Laut Manuel Tusch haben plötzlich auftretende Gefühle für den besten Freund oft mit einer Umbruchphase zu tun, in der einer von beiden gerade steckt: «Der gute Kumpel hat vielleicht gerade seinen ersten Job angetreten und wirkt dadurch auf einmal viel reifer und verantwortungsbewusster», sagt der Paartherapeut aus Köln. «Darum sieht ihn seine beste Freundin mit ganz anderen Augen. Daraus können sich auf jeden Fall Gefühle entwickeln.»
Ob diese Gefühle mit Liebe zu tun haben, zeige die Leidenschaft, mit der man sich zum anderen hingezogen fühlt. «Wenn ich bereit bin, bestimmte Verhaltensweisen an ihm zu tolerieren und sogar Dinge plötzlich klasse finde, die er mag, dann geht das schon in die richtige Richtung», ist sich Tusch sicher.
Trotzdem sind die Grenzen oft fließend und für die vermeintlich Verliebten kaum zu erkennen.
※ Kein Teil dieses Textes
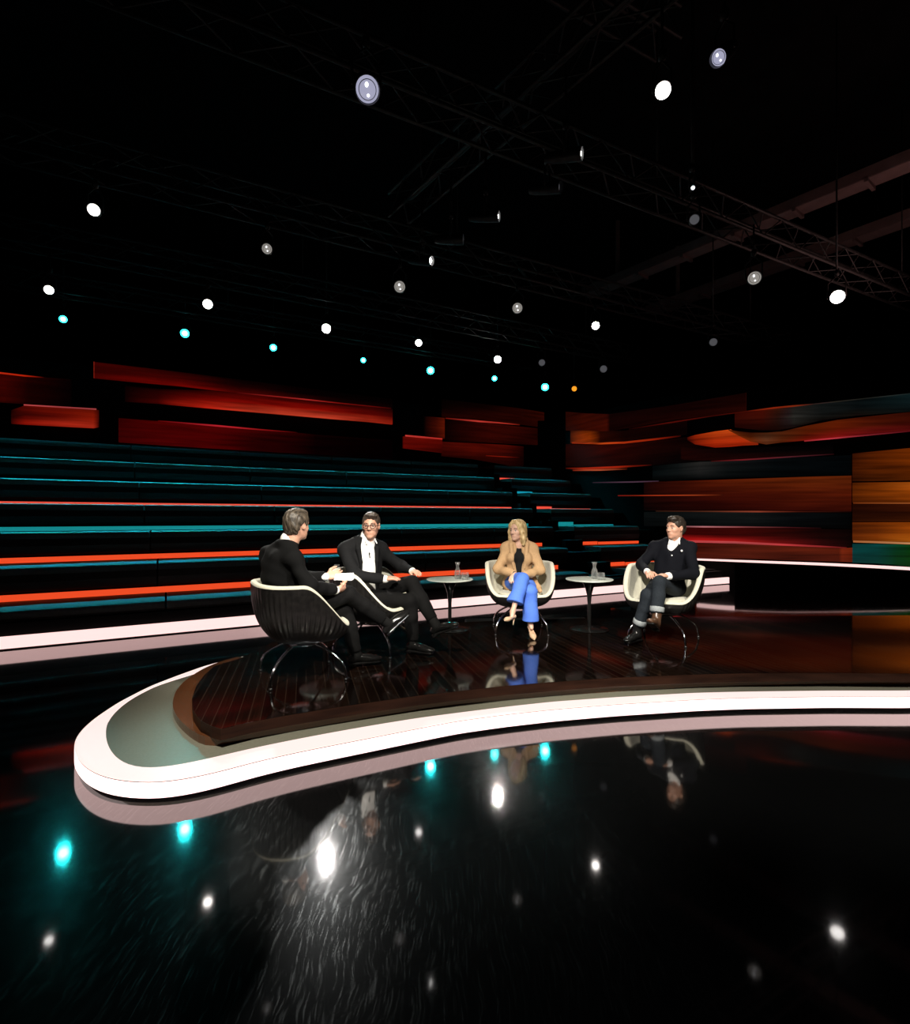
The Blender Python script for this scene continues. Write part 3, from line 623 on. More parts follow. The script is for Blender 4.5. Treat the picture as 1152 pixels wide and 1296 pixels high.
def extend(poly, n=6):
    """carry the front edge on round to the right, beyond the frame"""
    a, b = poly[-2], poly[-1]
    d = (b - a); out = list(poly)
    p = b.copy(); ang = math.atan2(d.y, d.x)
    for i in range(n):
        ang += R(9); p = p + Vector((math.cos(ang), math.sin(ang))) * 0.62; out.append(p.copy())
    return out
back_plat = [(6.3, 7.1), (4.6, 7.05), (3.0, 6.98), (1.7, 6.88), (0.64, 6.75), (-0.15, 6.56), (-0.94, 6.34), (-1.45, 6.22), (-1.76, 5.92), (-1.90, 5.5), (-1.92, 5.2)]
outer = extend(plan(outer_px, ZR)); inner = extend(plan(inner_px, ZR))
step = extend(plan(step_px, ZR)); plat = extend(plan(plat_px, ZS))
STG = empty('round_stage', (1.0, 5.2, 0)); tag(STG, 'curved dark wood talk show stage ringed by a glowing white edge', 'stage')
sinv = Matrix.Translation((-1.0, -5.2, 0))
def spart(name, bm, m, smooth=False, ang=None):
    bmesh.ops.transform(bm, matrix=sinv, verts=bm.verts[:]); return obj(name, bm, m, STG, smooth, ang)
# ring: outer and inner edge lines are resampled to the same count
def resample(poly, n):
    L = [0]
    for a, b in zip(poly, poly[1:]): L.append(L[-1] + (b - a).length)
    out = []
    for i in range(n):
        s = L[-1] * i / (n - 1)
        for j in range(len(L) - 1):
            if s <= L[j + 1] + 1e-9:
                u = (s - L[j]) / max(1e-9, L[j + 1] - L[j]); out.append(poly[j] + (poly[j + 1] - poly[j]) * u); break
    return out
def smooth_line(poly, it=3):
    p = [v.copy() for v in poly]
    for _ in range(it):
        p = [p[0]] + [p[i] * 0.5 + (p[i - 1] + p[i + 1]) * 0.25 for i in range(1, len(p) - 1)] + [p[-1]]
    return p
# the ring goes on behind the stage, hidden from the front
NR = 240
oR = smooth_line(resample([outer[0] + Vector((0.5, 0.45))] + outer, NR)); iR = smooth_line(resample([inner[0] + Vector((0.5, 0.40))] + inner, NR))
bm = bmesh.new()
a = [bm.verts.new((p.x, p.y, ZR)) for p in oR]; b2 = [bm.verts.new((p.x, p.y, ZR)) for p in iR]
for k in range(NR - 1): bm.faces.new((a[k], a[k + 1], b2[k + 1], b2[k]))
spart('glowing_rim_top', bm, M['ringtop'])
bm = bmesh.new()
a = [bm.verts.new((p.x, p.y, ZR - 0.004)) for p in oR]; c_ = [bm.verts.new((p.x, p.y, 0.028)) for p in oR]
i2 = [bm.verts.new((p.x * 0.9 + q.x * 0.1, p.y * 0.9 + q.y * 0.1, 0.028)) for p, q in zip(oR, iR)]
for k in range(NR - 1):
    bm.faces.new((a[k], a[k + 1], c_[k + 1], c_[k])); bm.faces.new((c_[k], c_[k + 1], i2[k + 1], i2[k]))
spart('glowing_rim_side', bm, M['ring'], True)
bm = bmesh.new()
a = [bm.verts.new((p.x, p.y, ZR + 0.0008)) for p in oR]; c_ = [bm.verts.new((p.x, p.y, ZR - 0.006)) for p in oR]
b2 = [bm.verts.new((p.x * 0.96 + q.x * 0.04, p.y * 0.96 + q.y * 0.04, ZR + 0.0008)) for p, q in zip(oR, iR)]
for k in range(NR - 1):
    bm.faces.new((a[k], a[k + 1], b2[k + 1], b2[k]))
    pass
spart('rim_seam', bm, M['seam'])
bm = bmesh.new()
# dark base, set back under the ring
base = [p * 0.75 + q * 0.25 for p, q in zip(oR, iR)]
bb = base + [Vector(p) for p in back_plat]
prism(bm, bb, 0.0, 0.03); spart('dark_base', bm, M['black'])
bm = bmesh.new(); prism(bm, iR + [Vector(p) for p in back_plat], 0.03, ZR - 0.002); spart('ledge', bm, M['ledge'])
stp = smooth_line(resample(step, 160), 1)
bm = bmesh.new(); prism(bm, stp + [Vector(p) for p in back_plat], ZR - 0.002, 0.168); spart('plinth', bm, M['plinth'])
bm = bmesh.new(); prism(bm, plat + [Vector(p) for p in back_plat], 0.1685, ZS - 0.002); spart('stage_fascia', bm, M['plinth_dark'])
bm = bmesh.new(); prism(bm, plat + [Vector(p) for p in back_plat], ZS - 0.0018, ZS); spart('stage_floor', bm, M['stage'])
# low black step behind the woman's chair
bm = bmesh.new(); box(bm, (0, 0, 0.06), (1.7, 0.42, 0.118), bev=0.008)
o = obj('stage_step', bm, M['plastic_black']); o.location = (1.0, 7.35, 0.0); o.rotation_euler = (0, 0, R(4)); tag(o, 'low black access step behind the chair of the woman in blue trousers', 'step')

# ------------------------------------------------------------------ tub chairs
def smooth01(x): x = max(0.0, min(1.0, x)); return x * x * (3 - 2 * x)
def chair_surface(th, u, kind):
    a = abs(math.degrees(th))
    n_ = 2.7
    Rx, Ry = (0.36 if a < 90 else 0.39), 0.395
    rad = 1.0 / ((abs(math.cos(th)) / Rx) ** n_ + (abs(math.sin(th)) / Ry) ** n_) ** (1 / n_)
    hr = 0.425 + (0.755 - 0.425) * smooth01((a - 38) / 62.0) + 0.015 * smooth01((a - 120) / 60)
    flare = 1.0 + 0.03 * smooth01((a - 90) / 60)
    if kind == 'outer':
        s = math.sin(u * math.pi / 2)
        r = rad * (s ** 0.8) * (0.94 + 0.06 * u * flare)
        z = 0.285 + (hr - 0.285) * (1 - math.cos(u * math.pi / 2)) ** 1.35
        if u > 0.5 and a > 40: r += 0.004 * math.cos(th * 62) * min(1, (u - 0.5) * 6) * min(1, (1 - u) * 8)
        return Vector((r * math.cos(th), r * math.sin(th), z))
    # inner: u 0 at the rim's outside edge, 1 at the middle of the seat
    th_k = 0.05
    if u < 0.25:
        w = u / 0.25 * math.pi
        r = rad - th_k / 2 + math.cos(w) * th_k / 2; z = hr + math.sin(w) * 0.024
    elif u < 0.7:
        v = (u - 0.25) / 0.45
        seat = 0.41
        r = (rad - th_k) * (1 - 0.22 * v ** 1.6); z = hr + (seat - hr) * (math.sin(v * math.pi / 2) ** 1.0)
    else:
        v = (u - 0.7) / 0.3
        r = (rad - th_k) * 0.78 * (1 - v); z = 0.41 + 0.01 * v
    return Vector((r * math.cos(th), r * math.sin(th), z))
def grid(us, kind, nth=144):
    bm = bmesh.new(); rows = []
    for u in us:
        rows.append([bm.verts.new(chair_surface(-math.pi + 2 * math.pi * k / nth, u, kind)) for k in range(nth)])
    for A, B in zip(rows, rows[1:]):
        for k in range(nth):
            try: bm.faces.new((A[k], A[(k + 1) % nth], B[(k + 1) % nth], B[k]))
            except ValueError: pass
    bmesh.ops.remove_doubles(bm, verts=bm.verts[:], dist=0.0004)
    return bm
def make_chair(label):
    r = empty('tub_chair'); tag(r, label, 'chair', 'cream tub chairs on the stage')
    obj('outer_shell', grid([0.02 + 0.98 * i / 22 for i in range(23)], 'outer', 360), M['shell'], r, True)
    obj('upholstery', grid([i / 40 for i in range(40)] + [0.995], 'inner'), M['cream'], r, True)
    bm = bmesh.new()
    prof = [(0.0, 0.412), (0.20, 0.412), (0.235, 0.418), (0.248, 0.430), (0.238, 0.443), (0.19, 0.450), (0.0, 0.456)]
    lathe(bm, prof, 40)
    for v in bm.verts: v.co.x = v.co.x * 1.02 + 0.008
    obj('seat_cushion', bm, M['cream'], r, True)
    bm = bmesh.new(); lathe(bm, [(0, 0.262), (0.13, 0.262), (0.15, 0.275), (0.15, 0.296), (0, 0.297)], 28); obj('mounting_plate', bm, M['chrome'], r, True, 40)
    for k in range(4):
        an = R(45 + 90 * k)
        ca, sa = math.cos(an), math.sin(an)
        path = catmull([(0.09 * ca, 0.09 * sa, 0.272), (0.20 * ca, 0.20 * sa, 0.242), (0.325 * ca, 0.325 * sa, 0.175), (0.385 * ca, 0.385 * sa, 0.11), (0.405 * ca, 0.405 * sa, 0.012)], 6)
        bm = bmesh.new(); tube(bm, path, 0.0105, 10)
        l_ = obj('leg', bm, M['chrome'], r, True)
        bm = bmesh.new(); lathe(bm, [(0, 0.0), (0.014, 0.0), (0.015, 0.006), (0.013, 0.016), (0.0, 0.017)], 14, Matrix.Translation((0.405 * ca, 0.405 * sa, 0)))
        obj('glide', bm, M['plastic_black'], l_, True)
    return r
def copy_tree(o, parent=None):
    c = o.copy(); col.objects.link(c)
    if parent is not None: c.parent = parent
    for ch in list(o.children): copy_tree(ch, c)
    return c
SEATS = [  # x, y, facing (degrees from +X)
    (-1.25, 4.39, 27), (-0.80, 5.25, -14), (0.74, 6.15, -92), (2.22, 5.72, -126)]
chair0 = make_chair('tub chair nearest the camera, its dark ribbed back turned to us, under the host')
chairs = [chair0] + [copy_tree(chair0) for _ in range(3)]
chairs[1]['label'] = 'cream tub chair turned sideways under the man with glasses and open white shirt'
chairs[2]['label'] = 'cream tub chair facing us under the woman in blue trousers'
chairs[3]['label'] = 'cream tub chair furthest right, under the man with dark navy cardigan'
for c, (x, y, a) in zip(chairs, SEATS):
    c.location = (x, y, ZS); c.rotation_euler = (0, 0, R(a))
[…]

Natürlich könne es sein, dass man sich wie aus heiterem Himmel in den besten Freund verliebt, sagt Bergmann. «Ich kann Leuten allerdings nicht unbedingt dazu raten, dem anderen einfach alles zu gestehen. Denn fühlt der nicht so, wird die Freundschaft wahrscheinlich einen Knacks bekommen.»
Karsten Noack, Kommunikationstrainer aus Berlin, warnt ebenfalls davor, mit der Tür ins Haus zu fallen. «Viel besser ist es, durch einen Trick herauszufinden, wie das Objekt der Begierde zu dem Thema steht.» Eine Möglichkeit sei, über andere Paare reden, die vorher befreundet waren. «An der Reaktion des Freundes lässt sich meistens schon ablesen, wie er darüber denkt: Lehnt er so etwas ab, sagt das eigentlich alles.»
Steht er der Sache offen gegenüber, lohnt es sich, konkreter zu werden: «Man kann dann ja einfach mal die Frage stellen: Könntest du dir das bei uns auch vorstellen? Das klingt unverfänglich und gefährdet nicht gleich die Freundschaft», glaubt Noack.
Die Umschwärmten haben es ebenfalls häufig nicht leicht: «Gesteht mir meine beste Freundin ihre Liebe, ist die Situation auch für mich verzwickt», sagt Karsten Noack. «Für den Fall, dass ich nicht so fühle, ist meine Reaktion sehr wichtig. Ich muss ihr versichern, wie wichtig die Freundschaft für mich ist und klar machen, dass eine Partnerschaft nicht automatisch besser sein muss.» Es bringe nichts, Dinge aufzuzählen, die gegen eine Partnerschaft sprechen. Viel mehr müssen die positiven Seiten der Freundschaft betont werden. Und auf keinen Fall dürfen dem anderen falsche Hoffnungen gemacht werden.
Stellt sich dagegen tatsächlich heraus, dass beide die gleichen Gefühle füreinander haben, steht einer Partnerschaft nichts im Weg. Manuel Tusch sieht in Beziehungen, die aus engen Freundschaften heraus entstanden sind, sogar Vorteile: «Beide haben von Anfang an viel Vertrauen zueinander und konnten sich schon im Alltag erleben. Sie wissen also, worauf sie sich einlassen.» Oft haben die beiden auch schon gemeinsam Krisen überwunden - und sind daran gewachsen.